Pada hari Ahad, terungkap bahwa website pemerintah Thailand telah dibajak oleh kelompok hacker Muslim yang berbasis di Tunisia yang menyebut diri mereka sebagai “Fallaga Team”. Kelompok ini mengganti halaman depan situs pemerintah dengan peringatan untuk tidak memprovokasi dunia Muslim. Para hacker itu tidak secara khusus menyebut Thailand, dan sebelum-sebelumnya mereka telah memberikan dukungan terhadap berbagai pergerakan Islam.
Provinsi selatan Thailand yang didominasi Muslim juga telah melihat perlawanan berdarah selama satu dekade terakhir yang telah menewaskan lebih dari 6.000 jiwa. Ledakan bom Bangkok pekan lalu merupakan pengeboman dalam skala yang lebih kecil dari biasanya, dan juga tidak terlalu canggih, kata polisi. Para “pemberontak”, bagaimanapun, telah memperluas jangkauan operasi mereka dalam beberapa tahun terakhir dan kadang-kadang telah menyerang sasaran pariwisata seperti Hat Yai, salah satu kota utama di selatan.

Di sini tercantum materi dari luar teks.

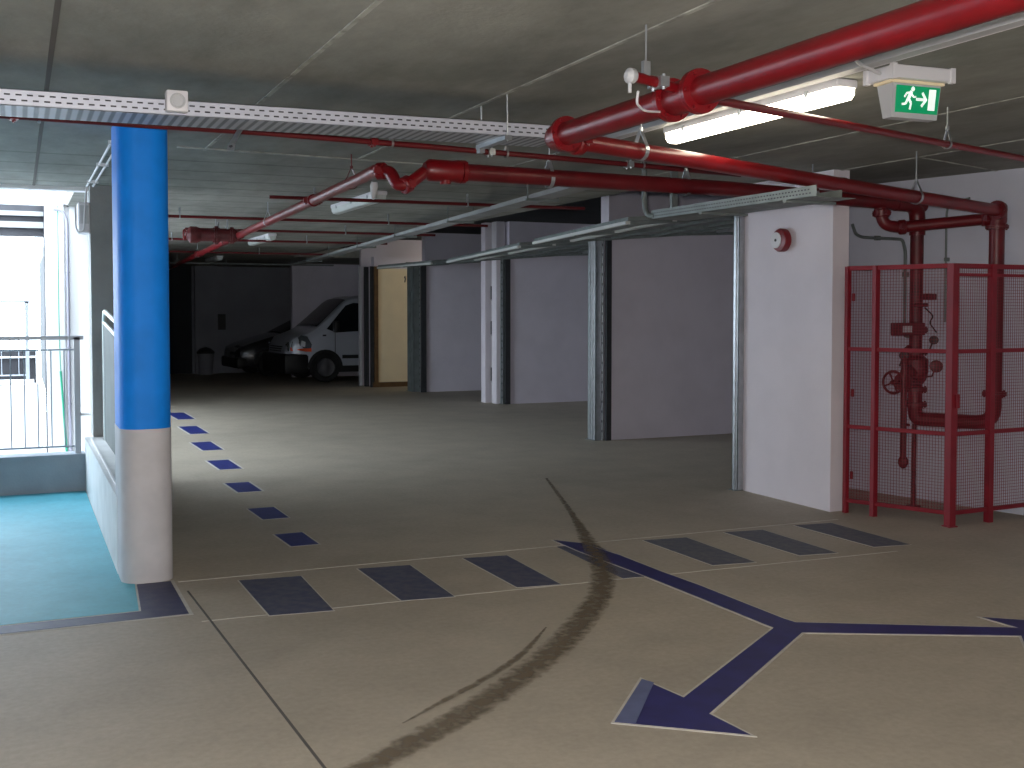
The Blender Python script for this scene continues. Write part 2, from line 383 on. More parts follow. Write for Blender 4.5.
t = thing('downpipe', 'grey vertical pipe on the white jamb beside the opening', 'pipe', (.495, 12.6, 0))
b = MB(); b.tube([(.36, 12.59, 2.66), (.44, 12.59, 2.66), (.495, 12.59, 2.56), (.495, 12.59, -.5)], .015, 10, bend=.05); b.build('pipe', PIPEG, t, True)
for z in (2.0, 1.2, .6):
    b = MB(); b.torus((.495, 12.59, z), (0, 0, 1), .017, .005, 14, 6); b.build('clip', PIPEG, t)
b = MB(); b.tube([(.405, 12.60, 2.70), (.40, 12.60, 1.5), (.41, 12.60, .9), (.44, 12.60, .5), (.47, 12.60, -.2), (.47, 12.60, -.5)], .0045, 8, bend=.2)
b.tube([(.47, 12.60, -.5), (.462, 12.60, .0), (.425, 12.60, .7), (.41, 12.60, .95)], .011, 8)
tag(b.build('hose', GREENH, smooth=True), 'thin green hose hanging down the white jamb behind the railing', 'hose')

# conduits to the junction box at the top of the jamb
t = thing('cable_conduit', 'pair of thin pale conduits on the ceiling running to the white box', 'conduit', (.6, 9, H))
for x in (.575, .625):
    b = MB(); b.tube([(x, 6.4, H-.012), (x, 10.38, H-.012)], .009, 8); b.build('pipe', WPLAS, t, True)
for y in (7.6, 8.8, 10.0):
    b = MB(); b.box(.555, .645, y, y+.02, H-.026, H); b.build('clip', GALV, t)
t = thing('junction_box', 'white wall box with bent duct at top of the white jamb by the column', 'box', (.52, 10.5, 2.4))
b = MB(); b.bbox(.50, .60, 10.42, 10.62, 2.28, 2.55, .012); b.build('case', WPLAS, t)
b = MB(); b.box(.515, .59, 10.405, 10.42, 2.36, 2.52); b.build('cover', GPLAS, t)
b = MB(); b.tube([(.572, 10.38, H-.012), (.555, 10.37, 2.5), (.545, 10.37, 2.3), (.50, 10.37, 2.27), (.478, 10.385, 2.33), (.478, 10.39, 2.5)], .008, 8, bend=.05); b.build('cable', WPLAS, t, True)

# ------------------------------------------------------------------ blue pillar
def rrect(x0, x1, y0, y1, r, n=8):
    P = []
    for cx, cy, a0 in ((x1-r, y1-r, 0), (x0+r, y1-r, 90), (x0+r, y0+r, 180), (x1-r, y0+r, 270)):
        for k in range(n+1):
            a = R(a0+90*k/n); P.append((cx+r*math.cos(a), cy+r*math.sin(a)))
    return P
t = thing('pillar', 'bright blue concrete pillar with white painted foot', 'pillar', (.68, 6.95, 0))
pp = rrect(.535, .825, 6.70, 7.22, .11)
b = MB(); b.prism(pp, .905, H); b.build('blue_shaft', BLUE, t, True)
b = MB(); b.prism(rrect(.533, .827, 6.698, 7.222, .11), 0, .905); b.build('white_foot', PWHITE, t, True)

# ------------------------------------------------------------------ floor paint
def paint(name, poly, m_, label, cat, group=None, edge=0., z=.003):
    """flat coat of paint lying on the floor, with a pale edge where the masking tape was"""
    cx = sum(p[0] for p in poly)/len(poly); cy = sum(p[1] for p in poly)/len(poly)
    b = MB()
    if edge:
        n = len(poly); area = sum(poly[i][0]*poly[(i+1) % n][1]-poly[(i+1) % n][0]*poly[i][1] for i in range(n)); sg = 1 if area > 0 else -1
        big = []
        for i in range(n):
            p0, p1, p2 = Vector(poly[i-1]), Vector(poly[i]), Vector(poly[(i+1) % n])
            d1 = (p1-p0).normalized(); d2 = (p2-p1).normalized()
            n1 = Vector((d1.y, -d1.x))*sg; n2 = Vector((d2.y, -d2.x))*sg
            q = n1+n2; q = q/max(q.length_squared/2, .35)
            big.append((p1.x+q.x*edge, p1.y+q.y*edge))
        b.mi = 1; b.prism(big, .0004, z-.0012); b.mi = 0
    b.prism(poly, .0004, z)
    o = b.build(name, [m_, EDGEP], loc=(cx, cy, 0))
    return tag(o, label, cat, group)

paint('bay_paint', [(-4.99, 6.10), (.565, 6.10), (.60, 6.70), (.53, 7.02), (.525, 10.37), (-4.99, 10.37)], TURQ, 'turquoise painted bay floor between the kerb and the blue pillar', 'floor paint', edge=0)
paint('border_paint', [(-4.99, 5.93), (.80, 5.93), (.80, 6.69), (.61, 6.69), (.575, 6.08), (-4.99, 6.08)], NAVY, 'navy border painted round the corner of the turquoise bay at the pillar foot', 'floor paint', edge=.02)

G1 = 'small blue dashes leading back along the driving lane'
dl = ['nearest small navy dash of the receding lane line, closest to the wide dashes', 'second nearest small navy dash of the receding lane line',
      'third small dash of the receding lane line, with wide pale edge', 'fourth small dash of the receding lane line, first of the bright blue ones',
      'fifth small dash of the receding lane line, bright blue', 'sixth small dash of the receding lane line, bright blue',
      'farthest small dash of the receding lane line, bright blue beside the pillar']
DC = [(1.745, 7.57, .22), (1.77, 8.64, .25), (1.83, 10.01, .28), (1.92, 11.56, .36), (2.00, 13.23, .42), (2.11, 15.08, .5), (2.22, 17.16, .56)]
for k, (x, y, hl) in enumerate(DC):
    w = .10+.004*k
    paint('floor_dash', [(x-w, y+hl), (x-w+.02, y-hl), (x+w+.01, y-hl), (x+w, y+hl)], BRIGHTB, dl[k], 'floor marking', G1, edge=.022 if k > 1 else .012)
G2 = 'wide navy dashes crossing the lane'
WD = [(1.17, 1.53), (1.895, 2.22), (2.595, 2.885), None, (3.94, 4.265), (4.615, 4.92), (5.24, 5.55)]
wl = ['wide navy floor dash at the left end of the crossing row, nearest the blue pillar', 'second wide navy dash of the crossing row counted from the blue pillar',
      'third wide navy dash of the crossing row, just left of the tyre mark', None, 'faded wide dash of the crossing row, right of the tyre marked one',
      'faded wide dash of the crossing row, last but one before the cage', 'faded wide dash at the right end of the crossing row, below the red cage']
for k, q in enumerate(WD):
    if not q: continue
    paint('floor_dash', [(q[0], 6.54), (q[1], 6.50), (q[1]-.02, 5.68), (q[0]+.01, 5.72)], NAVYW if k < 3 else NAVYG, wl[k], 'floor marking', G2, edge=.007)
paint('floor_dash', [(3.30, 6.60), (3.56, 6.58), (3.545, 5.62), (3.27, 5.66)], NAVYW, 'wide dash crossed by the tyre mark where the arrow shaft begins', 'floor marking', G2, edge=0)
band = [(3.37, 6.798), (3.509, 6.621), (3.555, 6.2), (3.564, 5.689), (3.585, 5.349), (3.593, 4.564), (3.604, 4.486), (4.566, 3.946), (4.55, 4.162), (4.728, 4.017), (5.15, 3.62),
        (4.80, 3.60), (4.222, 3.581), (4.467, 3.846), (3.522, 4.33), (2.471, 3.597), (2.489, 3.352), (2.087, 3.674), (2.439, 4.058), (2.48, 3.792), (3.443, 4.451), (3.43, 5.116), (3.416, 5.63), (3.368, 6.419)]
arrow = paint('floor_arrow', band, ARROWP, 'navy double headed floor arrow with forked shaft in the foreground', 'floor marking', None, edge=.012, z=.005)
b = MB(); b.prism([(2.439, 4.058), (2.463, 3.996), (2.155, 3.628), (2.087, 3.674)], .005, .0062); o = b.build('pale_tip_stripe', ARROWL, None); o.parent = arrow; o.matrix_parent_inverse = Matrix.Translation(-arrow.location)
o['label'] = 'lighter blue stripe at the arrow tip'

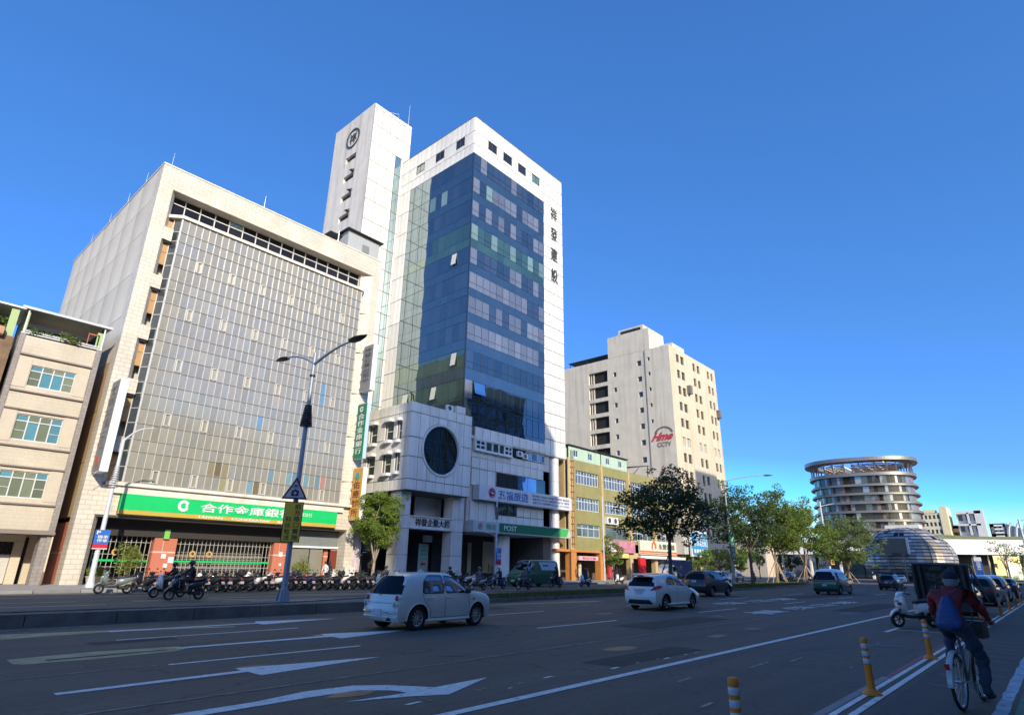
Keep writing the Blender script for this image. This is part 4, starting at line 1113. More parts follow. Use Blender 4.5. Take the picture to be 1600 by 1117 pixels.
    for (k, u0, w_) in ((4, 48.2, .5), (8, 47.4, .5), (9, 50.6, .5), (9, 55.7, .6)):   # tilted open sashes on the side face
        z = tops[k]-1.7; b = MB(); b.hexa([(43.5,u0,z),(43.53,u0,z),(43.53,u0+w_*1.6,z),(43.5,u0+w_*1.6,z),(43.7,u0,z+1.5),(43.73,u0,z+1.5),(43.73,u0+w_*1.6,z+1.5),(43.7,u0+w_*1.6,z+1.5)])
        b.build('open_sash', flat('sash_cream', (.55,.56,.50), .3), t)
    b = MB(); z = 19.9; b.hexa([(45.2,45.55,z),(46.9,45.55,z),(46.9,45.57,z),(45.2,45.57,z),(45.2,45.85,z+1.4),(46.9,45.85,z+1.4),(46.9,45.87,z+1.4),(45.2,45.87,z+1.4)])
    b.build('open_sash', glass('open_sash_glass', (.03,.1,.3), .5, (.8,.9,1)), t)
    text('tower_v', 'front', 59.8, 61.35, 39.8, 52.0, 45.97, flat('black_letter', (.05,.05,.05), .5), t, th=.08)
    # ---- lower storeys of the tower (right of the podium)
    P = []
    def pf(a, c, z0, z1, y=46.0): P.append((WH, a+g, c-g, y-.02, y+.12, z0+g, z1-g))
    n = 10; cx = [45.7+(58.3-45.7)*i/n for i in range(n+1)]
    for a, c in zip(cx, cx[1:]): pf(a, c, 15.02, 16.3, 45.9)
    for a, c in ((58.3,59.45),(59.45,60.55),(60.55,61.6),(61.6,62.7)): P.append((WH, a+g, c-g, 45.9, 46.0, 14.98, 15.22))
    for a, c in zip(cx, cx[1:]):
        pf(a, c, 12.95, 13.75, 46.25)
        pf(a, c, 11.75, 12.95, 46.25)
        if c <= 49.8: pf(a, c, 9.9, 11.75, 46.25); pf(a, c, 6.2, 8.3, 46.25)
        else:
            pf(a, c, 6.2, 7.05, 46.25)
            if a > 53.2: pf(a, c, 7.05, 8.2, 46.25)
    b = MB(); b.box(45.2, 62.69, 46.0, 61, 14.9, 15.28); b.box(43.9, 59.6, 46.3, 47.3, 12.9, 15.0); b.box(45.3, 59.6, 46.4, 47.3, 5.2, 15.0); b.box(45.1, 62.4, 46.1, 52.5, 5.0, 5.2)
    b.build('soffit', mat('soffit_white', (.55,.53,.50), .7), t)
    pieces('facade_panel', P, t, 'facade_panels')
    # window strip box
    BX = MB(); BX.box(45.75, 52.0, 45.75, 46.2, 13.62, 13.76); BX.box(45.75, 52.0, 45.75, 46.2, 14.88, 15.02); BX.box(45.7, 45.8, 45.75, 46.2, 13.76, 14.88); BX.build('window_box', WPAINT, t)
    GD = glass('green_dark_glass', (.03,.05,.04), .12)
    Fb = front(45.8)
    window(t, Fb, 45.85, 47.4, 13.78, 14.86, .1, [.5], [.5], WPAINT, GD, .12)
    for a, c in ((47.5,48.5),(48.6,49.6),(49.7,50.55)): window(t, Fb, a, c, 13.78, 14.86, .1, [], [], WPAINT, GD, .07)
    window(t, Fb, 50.6, 51.95, 13.78, 14.86, .1, [.55], [.5], WPAINT, GD, .12)
    piece('dark_recess', DARKM, t, 52.2, 58.6, 46.26, 46.28, 13.8, 14.88)
    window(t, front(46.2), 54.8, 58.5, 13.85, 14.85, .05, [.3,.6,.8], [], ALU, [glass('teal_glass', (.12,.22,.22), .2), GD], .08)
    # second-floor windows
    for a, c, gg in ((49.8,51.6,DARKM),(51.65,53.4,DARKM),(53.5,55.2,None),(55.25,56.9,None),(56.95,58.6,GD)):
        piece('window_pane', gg or glass('blue_film_glass', (.05,.14,.32), .4, (.7,.85,1)), t, a, c, 46.23, 46.25, 10.0, 11.7)
    for a, c in ((49.8,51.6),(51.65,53.4)): piece('window_pane', glass('navy_glass', (.025,.035,.05), .08), t, a, c, 46.23, 46.25, 7.08, 8.2)
    # columns
    for cxx, z1, r in ((51.75, 5.0, .92), (60.95, 14.98, 1.0)):
        zz = .15; b = MB()
        while zz < z1-.3:
            z2 = min(zz+2.35, z1); b = MB(); b.lathe([(r-.03,zz),(r,zz+.02),(r,z2-.03),(r-.03,z2-.01)], (cxx, 47.1, 0), 'z', 32); b.build('column_drum', WH, t, smooth=True); zz = z2
    # entrance hall
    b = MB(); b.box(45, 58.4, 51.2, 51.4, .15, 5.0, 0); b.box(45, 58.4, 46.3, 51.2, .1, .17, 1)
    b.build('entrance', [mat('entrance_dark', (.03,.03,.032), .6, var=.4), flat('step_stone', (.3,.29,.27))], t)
    for a, c, z0, z1, m_ in ((52.9,54.9,.9,4.4,flat('poster_cream', (.55,.52,.36))),(50.4,51.0,.6,4.2,flat('poster_cream', (0,0,0))),(55.3,56.4,.4,3.6,glass('shop_glass', (0,0,0)))): piece('poster', m_, t, a, c, 51.1, 51.15, z0, z1)
    b = MB(); b.box(53.2,53.5,51.07,51.09,1.2,3.2,0); b.box(53.8,54.1,51.07,51.09,1.0,1.9,1); b.box(54.3,54.6,51.07,51.09,1.0,1.7,1); b.build('poster_print', [flat('gold', (0,0,0)), flat('poster_brown', (.3,.15,.06))], t)
    return t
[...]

Sementara konflik politik di Bangkok sendiri juga disebut-sebut bisa menjadi pemicu lain untuk serangan pengeboman itu, ungkap para analis Thailand. Sekitar dua lusin orang tewas dalam penembakan dan pengeboman yang terjadi antara pendukung dan penentang faksi Thaksin dalam jangka waktu hingga kudeta tahun lalu. Perdana Menteri Prayuth Chan-ocha, yang merupakan panglima militer pada saat itu, mengklaim kekerasan yang terjadi sebagai pembenaran untuk pengambilalihan militer.